The Montanaro European Smaller Companies Trust (LSE:MTE) share price fell by 90% following a stock split. Management had previously announced its intentions to take such action in the annual report published in June earlier this year.
The Details
The executed stock split saw existing investors receive 10 additional shares for every one already owned. This decision has no direct impact on the overall market capitalisation of the company. But as the total number of shares outstanding is now 10 times higher, each existing share is worth 10 times less. Thus triggering the 90% drop in the MTE share price. It’s worth noting that this plunge may not be visible on some historical price charts, as often these display split-adjusted prices.
Stock splits do not provide any immediate financial advantage for an underlying business. However, the drastic reduction in the MTE share price does allow the stock to become more accessible to investors with smaller amounts of capital.

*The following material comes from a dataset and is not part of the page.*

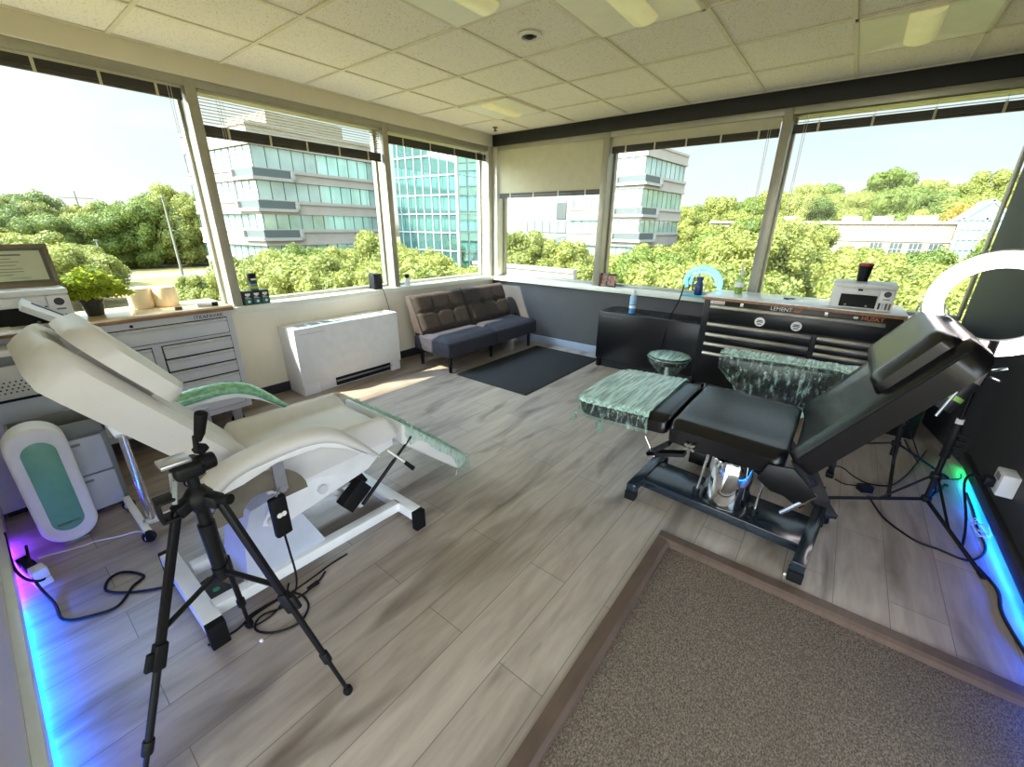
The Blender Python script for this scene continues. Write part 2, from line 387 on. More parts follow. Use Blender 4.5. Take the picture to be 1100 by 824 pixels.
# ------------------------------------------------------------------ setting
def build_room():
    b = B()
    b.box(-.08, 3.46, -8.2, .08, -.05, 0); b.box(3.46, XR, -2.69, .08, -.05, 0)
    struct('floor', b, 'laminate')
    struct('floor_carpet', B().box(3.46, 6.2, -8.2, -2.69, -.07, -.025), 'carpet')
    struct('trim_1', B().prism([(3.45,.004),(3.45,.009),(3.50,.009),(3.515,.0),(3.515,-.025),(3.455,-.025)], 'y', -8.2, -2.744), 'trim_wood')
    struct('trim_2', B().prism([(-2.68,.004),(-2.68,.009),(-2.73,.009),(-2.745,.0),(-2.745,-.025),(-2.685,-.025)], 'x', 3.45, 6.2), 'trim_wood')
    # ceiling with grid
    c = B().box(-.16, 6.2, -8.2, .16, H+.006, H+.06)
    struct('ceiling', c, 'tile')
    g = B(); P = .6096
    for k in range(-1, 10):
        x = .585+k*P
        if x > 0: g.box(x-.012, x+.012, -8.2, 0, H-.002, H+.005)
    for k in range(0, 13):
        y = -.585-k*P; g.box(0, 6.2, y-.012, y+.012, H-.0025, H+.0045)
    g.box(0, .02, -8.2, 0, H-.003, H+.004); g.box(0, 6.2, -.02, 0, H-.003, H+.004)
    struct('ceiling_grid', g, 'grid')
    # soffits (boxed headers)
    struct('trim_3', B().box(-.10, 0, -8.2, .10, 2.44, H+.006, .004), 'soffit')
    struct('trim_4', B().box(.0, 6.2, 0, .10, 2.44, H+.006, .004), 'black_trim')
    # parapets
    struct('wall_left', B().box(-.24, -.05, -8.2, .24, -.3, .80), 'white_wall')
    struct('wall_back', B().box(-.05, 6.2, .05, .24, -.3, .80), 'dark_wall')
    struct('trim_5', B().box(-.25, 0.0, -8.2, .25, .785, .84, .006), 'sill')
    struct('trim_6', B().box(0.0, 4.69, .0, .25, .785, .84, .006), 'sill')
    struct('baseboard_left', B().box(-.052, -.035, -8.2, .05, 0, .09, .003), 'base_black')
    struct('baseboard_back', B().box(-.04, 4.66, .035, .052, 0, .10, .003), 'base_blue')
    # right wall and its angled return beside the window
    w = B().box(XR, XR+.15, -3.3, -.75, -.07, H+.01)
    struct('wall_right', w, 'dark_wall_brown')
    struct('wall_corner', B().prism([(4.69,-.0),(4.735,.3),(5.1,.3),(5.1,-.75),(XR,-.75)], 'z', -.07, H+.01), 'dark_corner')
    struct('baseboard_right', B().box(XR-.030, XR, -3.3, -.76, .045, .11, .003), 'base_black')
    # wall the camera stands beside
    struct('wall_front', B().box(-.05, 2.75, -4.98, -4.82, -.05, H+.01), 'white_wall')
    struct('baseboard_front', B().box(-.04, 2.75, -4.82, -4.79, .045, .10, .003), 'sill')
    # outer overhang of the building above the windows
    struct('roof_overhang', B().box(-.27, -.10, -8.2, .27, 2.45, 2.9).box(-.10, 6.4, .10, .27, 2.45, 2.9).box(-.27, 6.4, -9.5, .27, 2.75, 3.0), 'concrete')
build_room()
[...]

The argument provided by Montanaro’s management team on recommending the split was that it “may increase the attractiveness of the company’s shares to potential investors and increase the liquidity in the market for the shares”.
What’s next for the share price?
Montanaro European Smaller Companies Trust does exactly what it says on the tin — it’s a trust focused on smaller companies in Europe. The performance of the group ultimately depends on the underlying growth of the businesses it has a stake in.
The improved market liquidity provided by a lower share price may have some short-term benefits. But over the long term, any positive effects will likely be negligible for the company itself.